TASK BRIEF: Among the records that follow, set down only the lines from the one containing "Model this scene" to the one containing "cam.matrix_world = Matrix.Translation((0, 0, CAMZ))", both included, exactly.

LISTING:
= = = = = = =

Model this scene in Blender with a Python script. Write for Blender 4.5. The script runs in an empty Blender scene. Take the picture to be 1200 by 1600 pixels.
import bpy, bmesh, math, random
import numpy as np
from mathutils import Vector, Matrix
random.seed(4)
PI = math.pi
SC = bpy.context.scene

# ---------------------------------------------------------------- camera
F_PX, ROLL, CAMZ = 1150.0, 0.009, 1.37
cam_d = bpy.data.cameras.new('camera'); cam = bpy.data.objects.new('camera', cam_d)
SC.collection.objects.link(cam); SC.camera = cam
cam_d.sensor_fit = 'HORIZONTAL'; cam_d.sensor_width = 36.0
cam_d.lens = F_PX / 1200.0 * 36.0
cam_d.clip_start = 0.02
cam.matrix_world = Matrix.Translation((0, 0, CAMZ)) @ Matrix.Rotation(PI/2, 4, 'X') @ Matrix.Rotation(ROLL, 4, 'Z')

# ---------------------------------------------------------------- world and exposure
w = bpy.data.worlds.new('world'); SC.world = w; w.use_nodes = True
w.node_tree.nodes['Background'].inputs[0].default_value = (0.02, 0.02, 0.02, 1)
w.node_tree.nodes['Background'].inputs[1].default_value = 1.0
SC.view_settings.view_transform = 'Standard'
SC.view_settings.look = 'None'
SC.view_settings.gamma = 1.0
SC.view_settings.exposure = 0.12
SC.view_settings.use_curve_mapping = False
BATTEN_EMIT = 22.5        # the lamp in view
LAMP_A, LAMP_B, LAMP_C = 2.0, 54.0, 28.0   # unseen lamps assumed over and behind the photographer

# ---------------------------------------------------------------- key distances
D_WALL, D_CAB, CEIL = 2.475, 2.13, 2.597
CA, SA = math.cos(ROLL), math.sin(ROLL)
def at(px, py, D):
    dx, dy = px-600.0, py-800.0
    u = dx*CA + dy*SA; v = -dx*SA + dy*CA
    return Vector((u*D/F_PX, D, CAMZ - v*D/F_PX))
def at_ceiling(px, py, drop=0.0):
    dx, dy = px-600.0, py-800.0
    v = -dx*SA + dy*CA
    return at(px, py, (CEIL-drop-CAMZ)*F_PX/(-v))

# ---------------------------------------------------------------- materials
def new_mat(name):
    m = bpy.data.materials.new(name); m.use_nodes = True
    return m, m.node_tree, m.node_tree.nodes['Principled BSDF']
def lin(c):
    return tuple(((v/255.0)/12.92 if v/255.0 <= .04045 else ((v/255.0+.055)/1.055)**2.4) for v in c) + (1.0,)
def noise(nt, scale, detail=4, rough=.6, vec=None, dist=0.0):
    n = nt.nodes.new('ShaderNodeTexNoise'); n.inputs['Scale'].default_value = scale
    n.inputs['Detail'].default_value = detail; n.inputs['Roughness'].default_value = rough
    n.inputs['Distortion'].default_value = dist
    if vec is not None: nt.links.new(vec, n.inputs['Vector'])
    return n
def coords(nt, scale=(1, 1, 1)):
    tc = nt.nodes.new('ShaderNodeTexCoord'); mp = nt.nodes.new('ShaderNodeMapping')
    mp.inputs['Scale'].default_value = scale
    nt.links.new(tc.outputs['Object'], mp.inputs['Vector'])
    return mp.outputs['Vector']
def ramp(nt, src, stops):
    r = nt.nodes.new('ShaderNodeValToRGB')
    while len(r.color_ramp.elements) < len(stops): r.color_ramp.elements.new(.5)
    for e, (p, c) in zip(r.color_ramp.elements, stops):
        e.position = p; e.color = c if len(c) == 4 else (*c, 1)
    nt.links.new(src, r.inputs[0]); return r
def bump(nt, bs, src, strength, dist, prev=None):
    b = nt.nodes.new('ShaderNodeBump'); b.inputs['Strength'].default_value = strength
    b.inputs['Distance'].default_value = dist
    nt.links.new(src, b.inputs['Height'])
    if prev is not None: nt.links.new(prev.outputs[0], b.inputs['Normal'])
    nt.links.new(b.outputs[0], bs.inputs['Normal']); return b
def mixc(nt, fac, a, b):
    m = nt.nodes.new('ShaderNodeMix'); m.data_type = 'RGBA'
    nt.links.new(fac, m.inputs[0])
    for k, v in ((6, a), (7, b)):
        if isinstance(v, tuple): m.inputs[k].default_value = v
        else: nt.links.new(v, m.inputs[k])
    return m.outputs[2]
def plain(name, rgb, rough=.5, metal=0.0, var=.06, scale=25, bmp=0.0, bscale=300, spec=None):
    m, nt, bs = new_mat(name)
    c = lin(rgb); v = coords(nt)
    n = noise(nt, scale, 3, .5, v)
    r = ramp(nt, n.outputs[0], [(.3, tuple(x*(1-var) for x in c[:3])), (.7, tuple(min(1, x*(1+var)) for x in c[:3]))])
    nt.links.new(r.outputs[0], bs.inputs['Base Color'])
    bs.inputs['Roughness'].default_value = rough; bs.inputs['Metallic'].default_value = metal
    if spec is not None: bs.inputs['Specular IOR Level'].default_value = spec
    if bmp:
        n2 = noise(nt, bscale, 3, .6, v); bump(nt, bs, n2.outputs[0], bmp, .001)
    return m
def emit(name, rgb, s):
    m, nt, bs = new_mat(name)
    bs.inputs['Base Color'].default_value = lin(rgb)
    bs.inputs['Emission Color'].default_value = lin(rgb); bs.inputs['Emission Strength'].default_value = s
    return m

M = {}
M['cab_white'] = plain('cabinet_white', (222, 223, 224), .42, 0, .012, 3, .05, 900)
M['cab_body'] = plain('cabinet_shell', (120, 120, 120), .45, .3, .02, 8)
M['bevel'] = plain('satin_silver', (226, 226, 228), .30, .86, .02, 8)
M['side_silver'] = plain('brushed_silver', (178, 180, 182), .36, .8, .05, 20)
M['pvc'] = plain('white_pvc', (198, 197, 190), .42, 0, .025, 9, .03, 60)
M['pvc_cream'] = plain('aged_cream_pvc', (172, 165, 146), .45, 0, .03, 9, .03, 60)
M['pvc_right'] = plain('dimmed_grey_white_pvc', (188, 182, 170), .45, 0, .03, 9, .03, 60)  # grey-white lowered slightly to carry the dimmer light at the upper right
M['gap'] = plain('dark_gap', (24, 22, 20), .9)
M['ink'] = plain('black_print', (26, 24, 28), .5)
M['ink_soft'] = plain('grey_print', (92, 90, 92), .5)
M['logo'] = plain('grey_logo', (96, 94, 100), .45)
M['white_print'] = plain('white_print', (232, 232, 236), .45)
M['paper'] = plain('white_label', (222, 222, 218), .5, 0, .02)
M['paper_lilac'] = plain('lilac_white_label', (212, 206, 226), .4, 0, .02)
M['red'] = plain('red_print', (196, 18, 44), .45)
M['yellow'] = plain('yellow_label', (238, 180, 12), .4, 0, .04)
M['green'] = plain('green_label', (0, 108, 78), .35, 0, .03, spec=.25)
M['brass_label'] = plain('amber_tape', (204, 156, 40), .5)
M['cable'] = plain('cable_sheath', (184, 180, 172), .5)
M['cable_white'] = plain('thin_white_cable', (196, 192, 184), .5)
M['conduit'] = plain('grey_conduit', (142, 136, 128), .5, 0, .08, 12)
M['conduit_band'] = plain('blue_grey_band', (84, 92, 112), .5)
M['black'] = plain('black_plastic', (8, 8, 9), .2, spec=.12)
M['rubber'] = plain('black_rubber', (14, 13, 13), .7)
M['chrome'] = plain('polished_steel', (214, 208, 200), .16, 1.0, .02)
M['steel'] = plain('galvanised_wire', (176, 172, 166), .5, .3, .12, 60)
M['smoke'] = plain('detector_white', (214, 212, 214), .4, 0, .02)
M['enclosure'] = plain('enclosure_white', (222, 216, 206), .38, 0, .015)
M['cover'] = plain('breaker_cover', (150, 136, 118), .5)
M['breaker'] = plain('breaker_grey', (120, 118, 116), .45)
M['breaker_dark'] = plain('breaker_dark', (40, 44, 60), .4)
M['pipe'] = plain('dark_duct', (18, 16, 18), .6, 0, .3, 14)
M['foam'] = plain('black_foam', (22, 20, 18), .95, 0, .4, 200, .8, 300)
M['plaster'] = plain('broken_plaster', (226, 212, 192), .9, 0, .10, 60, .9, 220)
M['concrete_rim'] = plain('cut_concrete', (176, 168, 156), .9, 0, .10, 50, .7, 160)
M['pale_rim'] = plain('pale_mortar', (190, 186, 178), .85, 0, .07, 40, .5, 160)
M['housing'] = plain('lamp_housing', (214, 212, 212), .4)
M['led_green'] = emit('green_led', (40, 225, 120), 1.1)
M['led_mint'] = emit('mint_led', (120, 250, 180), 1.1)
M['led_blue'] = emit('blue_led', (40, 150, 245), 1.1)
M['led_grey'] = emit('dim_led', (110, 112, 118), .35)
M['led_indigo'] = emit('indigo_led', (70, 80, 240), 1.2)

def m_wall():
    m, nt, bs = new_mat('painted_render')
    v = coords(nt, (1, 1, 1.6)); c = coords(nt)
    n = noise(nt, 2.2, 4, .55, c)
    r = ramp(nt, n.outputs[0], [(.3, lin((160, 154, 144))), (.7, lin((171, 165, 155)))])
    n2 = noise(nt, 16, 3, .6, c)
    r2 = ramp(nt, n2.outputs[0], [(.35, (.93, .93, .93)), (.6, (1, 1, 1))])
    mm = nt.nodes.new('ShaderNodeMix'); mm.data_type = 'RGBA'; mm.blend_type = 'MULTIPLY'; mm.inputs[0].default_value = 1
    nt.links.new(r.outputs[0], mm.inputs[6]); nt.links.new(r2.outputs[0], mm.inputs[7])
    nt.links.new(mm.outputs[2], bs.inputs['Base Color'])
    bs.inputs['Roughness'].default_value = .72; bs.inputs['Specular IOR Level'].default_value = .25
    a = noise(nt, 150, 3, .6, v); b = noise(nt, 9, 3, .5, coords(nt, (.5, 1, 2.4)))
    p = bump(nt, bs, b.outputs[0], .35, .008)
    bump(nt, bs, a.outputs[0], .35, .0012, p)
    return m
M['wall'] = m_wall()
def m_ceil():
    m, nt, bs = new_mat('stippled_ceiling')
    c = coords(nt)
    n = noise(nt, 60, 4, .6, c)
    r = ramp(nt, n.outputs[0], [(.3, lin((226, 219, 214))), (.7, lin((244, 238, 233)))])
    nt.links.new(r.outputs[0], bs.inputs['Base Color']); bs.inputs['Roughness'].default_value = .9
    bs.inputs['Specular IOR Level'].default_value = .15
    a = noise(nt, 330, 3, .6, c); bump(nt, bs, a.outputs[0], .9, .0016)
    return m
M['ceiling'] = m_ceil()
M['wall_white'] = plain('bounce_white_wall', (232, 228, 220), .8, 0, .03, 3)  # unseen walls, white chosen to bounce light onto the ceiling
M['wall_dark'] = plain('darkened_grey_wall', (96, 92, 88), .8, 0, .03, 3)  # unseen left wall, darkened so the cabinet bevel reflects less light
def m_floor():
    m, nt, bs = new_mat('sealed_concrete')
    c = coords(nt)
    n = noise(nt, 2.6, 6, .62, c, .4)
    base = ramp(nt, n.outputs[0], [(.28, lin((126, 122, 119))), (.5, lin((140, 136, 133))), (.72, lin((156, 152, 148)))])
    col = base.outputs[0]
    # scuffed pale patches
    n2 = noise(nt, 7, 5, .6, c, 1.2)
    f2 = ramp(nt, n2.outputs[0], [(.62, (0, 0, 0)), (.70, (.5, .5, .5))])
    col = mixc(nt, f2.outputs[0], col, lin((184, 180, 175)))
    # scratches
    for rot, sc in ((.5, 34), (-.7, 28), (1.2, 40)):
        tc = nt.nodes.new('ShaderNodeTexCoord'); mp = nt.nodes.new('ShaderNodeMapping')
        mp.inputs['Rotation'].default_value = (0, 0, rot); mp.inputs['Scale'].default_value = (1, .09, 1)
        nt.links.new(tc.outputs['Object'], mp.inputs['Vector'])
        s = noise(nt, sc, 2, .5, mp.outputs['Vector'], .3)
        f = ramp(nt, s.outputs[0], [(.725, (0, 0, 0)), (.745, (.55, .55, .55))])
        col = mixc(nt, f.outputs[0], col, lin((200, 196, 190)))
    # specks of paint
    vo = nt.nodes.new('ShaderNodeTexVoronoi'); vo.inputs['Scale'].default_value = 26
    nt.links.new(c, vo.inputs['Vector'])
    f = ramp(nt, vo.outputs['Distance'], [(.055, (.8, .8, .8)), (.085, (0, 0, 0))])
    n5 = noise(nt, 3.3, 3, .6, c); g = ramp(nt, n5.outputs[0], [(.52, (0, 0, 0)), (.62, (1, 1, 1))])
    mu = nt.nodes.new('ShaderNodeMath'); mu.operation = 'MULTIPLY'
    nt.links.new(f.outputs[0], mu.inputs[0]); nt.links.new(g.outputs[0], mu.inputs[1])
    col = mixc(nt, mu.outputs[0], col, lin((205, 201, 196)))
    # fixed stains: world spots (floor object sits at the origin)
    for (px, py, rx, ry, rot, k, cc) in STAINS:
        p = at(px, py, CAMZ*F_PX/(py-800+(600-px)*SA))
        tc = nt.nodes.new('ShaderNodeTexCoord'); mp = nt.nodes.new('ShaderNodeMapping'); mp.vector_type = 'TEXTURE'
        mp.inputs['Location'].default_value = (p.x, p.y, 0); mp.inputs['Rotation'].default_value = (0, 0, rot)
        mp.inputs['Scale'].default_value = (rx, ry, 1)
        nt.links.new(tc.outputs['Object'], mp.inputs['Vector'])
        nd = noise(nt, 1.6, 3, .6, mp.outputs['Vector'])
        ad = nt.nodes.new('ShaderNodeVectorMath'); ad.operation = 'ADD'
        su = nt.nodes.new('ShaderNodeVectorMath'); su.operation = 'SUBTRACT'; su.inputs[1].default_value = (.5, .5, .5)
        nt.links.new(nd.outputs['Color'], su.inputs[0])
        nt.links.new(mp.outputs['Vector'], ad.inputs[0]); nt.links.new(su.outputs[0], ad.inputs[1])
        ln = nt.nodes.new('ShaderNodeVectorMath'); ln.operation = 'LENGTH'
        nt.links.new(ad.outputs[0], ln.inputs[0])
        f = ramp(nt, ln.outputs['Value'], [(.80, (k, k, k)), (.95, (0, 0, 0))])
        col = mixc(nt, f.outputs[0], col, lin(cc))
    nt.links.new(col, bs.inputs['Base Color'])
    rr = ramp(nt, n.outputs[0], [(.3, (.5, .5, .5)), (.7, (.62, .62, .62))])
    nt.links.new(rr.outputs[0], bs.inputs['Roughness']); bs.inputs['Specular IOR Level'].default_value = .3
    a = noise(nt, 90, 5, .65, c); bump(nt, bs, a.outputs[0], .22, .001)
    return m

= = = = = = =

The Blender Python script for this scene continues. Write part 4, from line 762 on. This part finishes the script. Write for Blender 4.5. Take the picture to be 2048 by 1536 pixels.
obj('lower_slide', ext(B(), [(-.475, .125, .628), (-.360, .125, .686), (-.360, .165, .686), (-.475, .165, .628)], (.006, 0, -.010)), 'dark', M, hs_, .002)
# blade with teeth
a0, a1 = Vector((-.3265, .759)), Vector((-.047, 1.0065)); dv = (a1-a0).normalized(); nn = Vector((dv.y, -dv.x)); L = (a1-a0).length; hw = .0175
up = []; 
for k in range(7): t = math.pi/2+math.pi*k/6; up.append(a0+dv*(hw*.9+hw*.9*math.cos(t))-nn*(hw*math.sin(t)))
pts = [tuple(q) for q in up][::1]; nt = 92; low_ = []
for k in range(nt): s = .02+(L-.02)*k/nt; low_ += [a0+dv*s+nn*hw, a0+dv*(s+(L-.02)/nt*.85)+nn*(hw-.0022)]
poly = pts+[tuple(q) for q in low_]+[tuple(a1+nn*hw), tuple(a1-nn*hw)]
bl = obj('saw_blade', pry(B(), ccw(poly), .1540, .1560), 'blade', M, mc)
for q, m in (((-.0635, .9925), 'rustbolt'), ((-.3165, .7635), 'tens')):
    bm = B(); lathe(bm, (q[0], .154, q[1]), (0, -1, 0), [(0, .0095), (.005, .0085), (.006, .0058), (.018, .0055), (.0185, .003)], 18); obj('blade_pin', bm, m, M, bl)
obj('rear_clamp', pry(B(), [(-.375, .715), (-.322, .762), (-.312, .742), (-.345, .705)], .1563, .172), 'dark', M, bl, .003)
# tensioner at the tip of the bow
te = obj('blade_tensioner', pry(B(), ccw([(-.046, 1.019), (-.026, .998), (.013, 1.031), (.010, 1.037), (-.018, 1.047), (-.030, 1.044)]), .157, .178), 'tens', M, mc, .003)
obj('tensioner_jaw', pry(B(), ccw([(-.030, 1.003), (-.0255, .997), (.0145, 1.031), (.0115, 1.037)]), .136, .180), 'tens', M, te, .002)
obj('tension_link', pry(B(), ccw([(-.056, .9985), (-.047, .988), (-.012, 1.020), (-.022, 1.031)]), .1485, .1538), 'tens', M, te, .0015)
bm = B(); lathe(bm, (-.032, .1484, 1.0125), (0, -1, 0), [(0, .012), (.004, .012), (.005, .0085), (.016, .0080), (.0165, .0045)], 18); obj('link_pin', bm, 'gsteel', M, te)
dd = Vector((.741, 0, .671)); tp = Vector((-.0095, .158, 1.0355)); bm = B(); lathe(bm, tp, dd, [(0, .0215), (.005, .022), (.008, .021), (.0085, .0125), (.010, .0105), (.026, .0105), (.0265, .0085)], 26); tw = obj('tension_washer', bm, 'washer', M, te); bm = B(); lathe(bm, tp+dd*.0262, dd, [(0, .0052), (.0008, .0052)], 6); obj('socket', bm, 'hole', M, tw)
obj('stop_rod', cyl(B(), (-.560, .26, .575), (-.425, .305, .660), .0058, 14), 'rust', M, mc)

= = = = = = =

REPLY TO THE EXERCISE:
Model this scene in Blender with a Python script. Write for Blender 4.5. The script runs in an empty Blender scene. Take the picture to be 1200 by 1600 pixels.
import bpy, bmesh, math, random
import numpy as np
from mathutils import Vector, Matrix
random.seed(4)
PI = math.pi
SC = bpy.context.scene

# ---------------------------------------------------------------- camera
F_PX, ROLL, CAMZ = 1150.0, 0.009, 1.37
cam_d = bpy.data.cameras.new('camera'); cam = bpy.data.objects.new('camera', cam_d)
SC.collection.objects.link(cam); SC.camera = cam
cam_d.sensor_fit = 'HORIZONTAL'; cam_d.sensor_width = 36.0
cam_d.lens = F_PX / 1200.0 * 36.0
cam_d.clip_start = 0.02
cam.matrix_world = Matrix.Translation((0, 0, CAMZ)) @ Matrix.Rotation(PI/2, 4, 'X') @ Matrix.Rotation(ROLL, 4, 'Z')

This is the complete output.